Livro reúne informações sobre o rio
Os avanços já conquistados e os desafios ainda enfrentados e que envolvem diversos setores da sociedade na bacia do Tapajós estão presentes em uma publicação recente e da qual participam os dois professores da Ufopa, Bruna Rocha e Ricard Scoles, além de outros pesquisadores de outras instituições. Intitulado ‘Tapajós sob o Sol’, o livro reúne cinco artigos que destacam as características ecológicas, socioculturais e econômicas da bacia do Tapajós. “Uma das coisas importantes da publicação é reforçar a importância da manutenção dos serviços ecossistêmicos que o rio e a bacia oferecem. Que ele seja um rio livre e saudável”, destaca Ricard Scoles. “Livre no sentido de que não tenha grandes obstáculos, barragens que dificultem o trânsito tanto das populações ribeirinhas que dependem do rio, quanto dos animais; e saudáveis porque hoje temos um problemão que não é novo, mas que se intensificou nos últimos anos devido o aumento no preço do ouro e a desvalorização do real, que é a intensificação dos garimpos, tantos os legais, quanto os ilegais. Isso, já sabemos, está afetando inclusive a cor e a qualidade das águas”.

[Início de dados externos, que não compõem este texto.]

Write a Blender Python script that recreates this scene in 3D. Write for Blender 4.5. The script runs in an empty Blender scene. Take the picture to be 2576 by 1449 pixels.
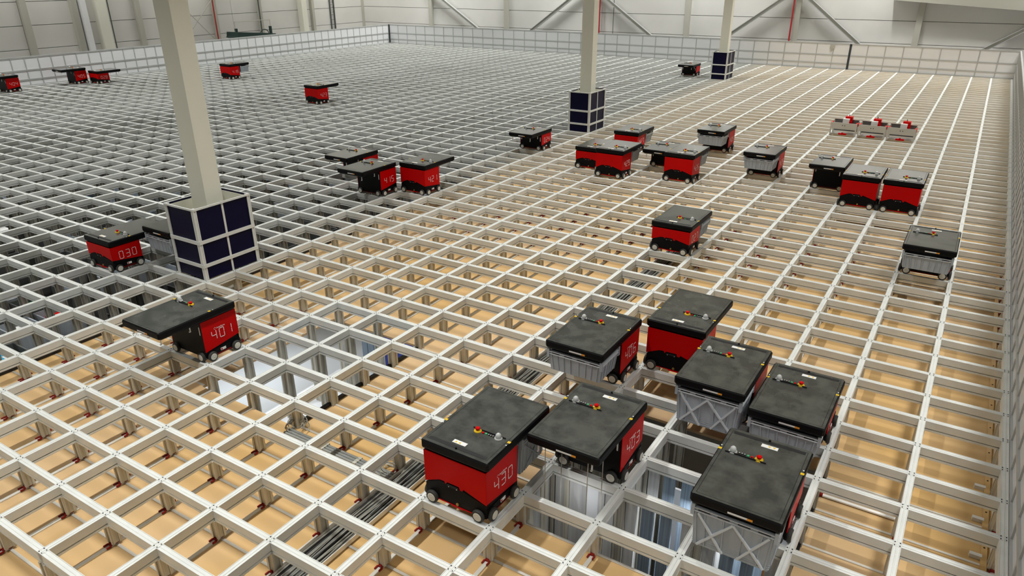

A publicação foi editada pela International Rivers (IR) e está disponível para consulta em versão PDF através do site da Ufopa.
O rio Tapajós em números e informações
A maior parte dos estudos sobre a biodiversidade do rio Tapajós estão concentrados no trecho que vai de Itaituba a Santarém. Na década de 1970 e 1980, destacam-se alguns estudos de fauna no Parque Nacional da Amazônia (margem esquerda do rio Tapajós) que registraram 448 espécies de aves e 101 de mamíferos.

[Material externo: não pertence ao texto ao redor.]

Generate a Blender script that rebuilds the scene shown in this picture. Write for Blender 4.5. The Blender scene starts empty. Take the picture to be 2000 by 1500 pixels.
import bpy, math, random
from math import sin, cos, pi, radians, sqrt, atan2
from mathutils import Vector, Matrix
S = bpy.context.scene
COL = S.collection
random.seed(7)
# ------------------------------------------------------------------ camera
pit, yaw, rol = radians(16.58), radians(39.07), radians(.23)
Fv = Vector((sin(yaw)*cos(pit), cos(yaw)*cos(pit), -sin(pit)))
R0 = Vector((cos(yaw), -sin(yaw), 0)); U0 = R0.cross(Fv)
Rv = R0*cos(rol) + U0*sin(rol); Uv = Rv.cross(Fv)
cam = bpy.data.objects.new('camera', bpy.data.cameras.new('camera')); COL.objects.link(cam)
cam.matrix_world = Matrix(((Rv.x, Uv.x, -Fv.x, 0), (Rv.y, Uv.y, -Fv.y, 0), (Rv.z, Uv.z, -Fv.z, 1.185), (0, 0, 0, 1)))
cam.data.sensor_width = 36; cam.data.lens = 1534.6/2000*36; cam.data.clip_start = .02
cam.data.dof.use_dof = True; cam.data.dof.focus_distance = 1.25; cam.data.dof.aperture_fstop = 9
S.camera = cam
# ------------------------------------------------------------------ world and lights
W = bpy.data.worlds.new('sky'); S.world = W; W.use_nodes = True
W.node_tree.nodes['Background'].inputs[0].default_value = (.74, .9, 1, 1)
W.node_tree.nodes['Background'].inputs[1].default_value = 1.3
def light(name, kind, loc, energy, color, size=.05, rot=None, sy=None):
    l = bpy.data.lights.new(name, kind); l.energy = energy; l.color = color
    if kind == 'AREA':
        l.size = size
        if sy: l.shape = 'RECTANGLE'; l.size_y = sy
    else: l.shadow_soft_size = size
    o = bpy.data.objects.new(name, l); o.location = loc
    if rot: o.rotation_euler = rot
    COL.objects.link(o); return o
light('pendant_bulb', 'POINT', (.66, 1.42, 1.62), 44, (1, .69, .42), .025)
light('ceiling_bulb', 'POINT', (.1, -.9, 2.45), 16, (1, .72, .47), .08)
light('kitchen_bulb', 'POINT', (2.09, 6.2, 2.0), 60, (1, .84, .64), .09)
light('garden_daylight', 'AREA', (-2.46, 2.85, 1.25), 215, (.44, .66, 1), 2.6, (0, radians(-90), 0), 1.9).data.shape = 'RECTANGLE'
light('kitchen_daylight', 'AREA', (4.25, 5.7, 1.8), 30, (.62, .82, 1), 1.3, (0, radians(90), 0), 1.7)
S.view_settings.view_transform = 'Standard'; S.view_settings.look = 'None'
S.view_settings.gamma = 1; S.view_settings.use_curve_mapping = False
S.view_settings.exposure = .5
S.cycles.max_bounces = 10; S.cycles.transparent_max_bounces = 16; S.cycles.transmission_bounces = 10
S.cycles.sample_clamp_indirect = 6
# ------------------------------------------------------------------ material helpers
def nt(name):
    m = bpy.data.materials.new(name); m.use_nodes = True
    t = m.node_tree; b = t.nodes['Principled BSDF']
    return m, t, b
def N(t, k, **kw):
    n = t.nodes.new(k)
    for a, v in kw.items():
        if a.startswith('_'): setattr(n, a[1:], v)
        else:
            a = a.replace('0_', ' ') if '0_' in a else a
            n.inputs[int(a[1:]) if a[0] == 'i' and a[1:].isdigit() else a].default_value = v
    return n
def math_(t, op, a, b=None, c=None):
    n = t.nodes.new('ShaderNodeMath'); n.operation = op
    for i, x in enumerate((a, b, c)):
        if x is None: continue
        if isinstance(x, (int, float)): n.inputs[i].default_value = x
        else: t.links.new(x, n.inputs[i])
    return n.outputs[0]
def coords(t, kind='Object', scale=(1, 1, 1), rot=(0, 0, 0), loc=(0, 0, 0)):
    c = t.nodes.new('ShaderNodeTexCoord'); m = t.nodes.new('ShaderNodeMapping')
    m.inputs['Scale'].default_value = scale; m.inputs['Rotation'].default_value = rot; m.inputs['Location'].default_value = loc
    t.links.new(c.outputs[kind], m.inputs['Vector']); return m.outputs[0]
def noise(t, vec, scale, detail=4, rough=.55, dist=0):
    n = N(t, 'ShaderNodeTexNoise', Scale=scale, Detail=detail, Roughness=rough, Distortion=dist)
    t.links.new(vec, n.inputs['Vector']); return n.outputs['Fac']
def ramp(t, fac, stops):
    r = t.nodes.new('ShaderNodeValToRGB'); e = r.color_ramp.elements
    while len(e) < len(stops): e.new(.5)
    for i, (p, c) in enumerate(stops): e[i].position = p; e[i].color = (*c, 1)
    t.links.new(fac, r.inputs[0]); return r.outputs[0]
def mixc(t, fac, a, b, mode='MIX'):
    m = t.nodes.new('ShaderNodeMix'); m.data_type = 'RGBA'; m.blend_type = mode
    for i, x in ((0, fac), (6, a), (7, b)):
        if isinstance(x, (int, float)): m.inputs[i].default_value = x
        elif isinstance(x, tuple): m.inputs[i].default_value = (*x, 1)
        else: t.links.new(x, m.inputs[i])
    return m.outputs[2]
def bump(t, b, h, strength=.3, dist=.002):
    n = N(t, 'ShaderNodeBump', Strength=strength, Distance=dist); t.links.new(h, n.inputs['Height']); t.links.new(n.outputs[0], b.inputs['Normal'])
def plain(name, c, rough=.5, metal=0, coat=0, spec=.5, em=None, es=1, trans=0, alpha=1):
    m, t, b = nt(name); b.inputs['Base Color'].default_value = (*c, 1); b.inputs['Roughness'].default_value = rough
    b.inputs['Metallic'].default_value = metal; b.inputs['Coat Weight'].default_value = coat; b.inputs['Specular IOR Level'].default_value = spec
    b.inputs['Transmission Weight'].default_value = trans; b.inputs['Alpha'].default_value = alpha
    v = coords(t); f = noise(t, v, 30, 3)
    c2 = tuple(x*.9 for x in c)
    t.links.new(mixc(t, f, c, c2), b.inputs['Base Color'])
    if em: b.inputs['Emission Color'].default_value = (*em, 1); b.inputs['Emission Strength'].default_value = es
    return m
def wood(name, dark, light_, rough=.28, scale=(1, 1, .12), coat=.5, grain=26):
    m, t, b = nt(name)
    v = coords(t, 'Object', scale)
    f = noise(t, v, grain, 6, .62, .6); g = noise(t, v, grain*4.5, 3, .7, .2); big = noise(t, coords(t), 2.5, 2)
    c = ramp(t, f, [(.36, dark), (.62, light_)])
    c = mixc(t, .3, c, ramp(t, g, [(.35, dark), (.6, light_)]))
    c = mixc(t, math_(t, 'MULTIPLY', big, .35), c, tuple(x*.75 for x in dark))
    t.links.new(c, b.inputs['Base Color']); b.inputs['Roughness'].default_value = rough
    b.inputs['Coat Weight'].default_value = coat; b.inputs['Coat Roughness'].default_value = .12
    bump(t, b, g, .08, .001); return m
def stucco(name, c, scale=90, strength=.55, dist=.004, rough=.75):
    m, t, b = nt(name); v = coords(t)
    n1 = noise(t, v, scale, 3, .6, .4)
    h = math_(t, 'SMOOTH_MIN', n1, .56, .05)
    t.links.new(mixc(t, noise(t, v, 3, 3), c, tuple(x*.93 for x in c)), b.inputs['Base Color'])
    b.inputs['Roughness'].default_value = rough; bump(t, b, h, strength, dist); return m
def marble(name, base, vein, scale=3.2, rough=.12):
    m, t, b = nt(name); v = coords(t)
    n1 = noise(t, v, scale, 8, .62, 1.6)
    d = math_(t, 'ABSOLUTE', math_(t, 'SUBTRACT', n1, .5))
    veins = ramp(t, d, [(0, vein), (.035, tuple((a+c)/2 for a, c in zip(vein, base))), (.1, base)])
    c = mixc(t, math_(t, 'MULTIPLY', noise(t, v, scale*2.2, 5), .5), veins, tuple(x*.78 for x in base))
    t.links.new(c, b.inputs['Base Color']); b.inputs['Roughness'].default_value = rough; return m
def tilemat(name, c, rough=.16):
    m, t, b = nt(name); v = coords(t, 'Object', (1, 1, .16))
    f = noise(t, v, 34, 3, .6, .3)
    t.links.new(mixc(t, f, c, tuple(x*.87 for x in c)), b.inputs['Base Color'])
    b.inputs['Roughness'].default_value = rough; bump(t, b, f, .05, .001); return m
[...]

Na Floresta Nacional do Tapajós, localizada na margem direita do rio Tapajós, estimam-se a presença de 342 aves, 135 espécies de mamíferos e mais de uma
centena de répteis.
O seu conjunto de áreas protegidas, formado por 29 unidades de conservação e 30 terras indígenas, ocupam 41% da bacia.
O número de espécies de peixes na bacia do Tapajós ascende a 982, agrupadas em 52 famílias e 334 gêneros, dos quais 6,7% seriam espécies endêmicas.
O Cadastro Nacional de Sítios Arqueológicos (CNSA) do Instituto do Patrimônio Histórico e Artístico Nacional (IPHAN), registra a presença de 375 sítios arqueológicos nos municípios situados no entorno do rio Tapajós: Jacareacanga (65), Novo Progresso (9), Itaituba (134), Aveiro (6), Rurópolis (21), Belterra (59) e Santarém (81).
BACIA
O rio Tapajós liga o vale amazônico ao Planalto Central brasileiro. Os seus principais formadores são os rios Juruena e Teles Pires.
Ao longo do seu percurso, o trecho repleto de cachoeiras foi tradicionalmente nomeado de ‘alto’ Tapajós, compreendendo os municípios de Jacareacanga, Trairão e Itaituba.
Já o ‘baixo’ Tapajós refere-se ao rio livre e consideravelmente mais largo, incluindo os municípios de Aveiro, Belterra e Santarém.